Winnings for these tourneys are generally based on a top three (sometimes even four) tier system. Let’s say you bought-in for $15. This could mean that first place is $30, second place is $20, and third is $15. Can you simply play tight enough to make it to the top three? With the aforementioned dummies playing like they play, your chances are a lot better, and if you come in third, at least you’ve played real stakes for free, and learned something along the way.

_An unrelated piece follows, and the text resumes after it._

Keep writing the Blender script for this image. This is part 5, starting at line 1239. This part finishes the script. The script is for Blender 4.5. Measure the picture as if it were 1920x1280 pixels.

For some players these single table tourneys are their bread and butter. They run as soon as the table is full (every 2-5 minutes on average) and can be as easy to win as just sitting back and not getting hit by the flying all-ins. But actually playing well at these tables is altogether different. With real money at stake, you’ll find the instinct to tighten up a real asset. Unless you have an incredible hand (like those bullets you never muck) you’ll need to be conservative. Even with a great pocket pair, your betting has to be vastly different than on the fake money tables. Remember: going all in is like a nuclear option: everyone knows you have it, and, unless you are the fly in their trap, they don’t want you to use it. If you keep your all-ins to a minimum, serious players will take you seriously, which advantages you for future bluffs and paydays.

So pick up your mouse from the floor, shake off your ‘bad beat’ depression and get back out there, there’s at least one table with your name on it.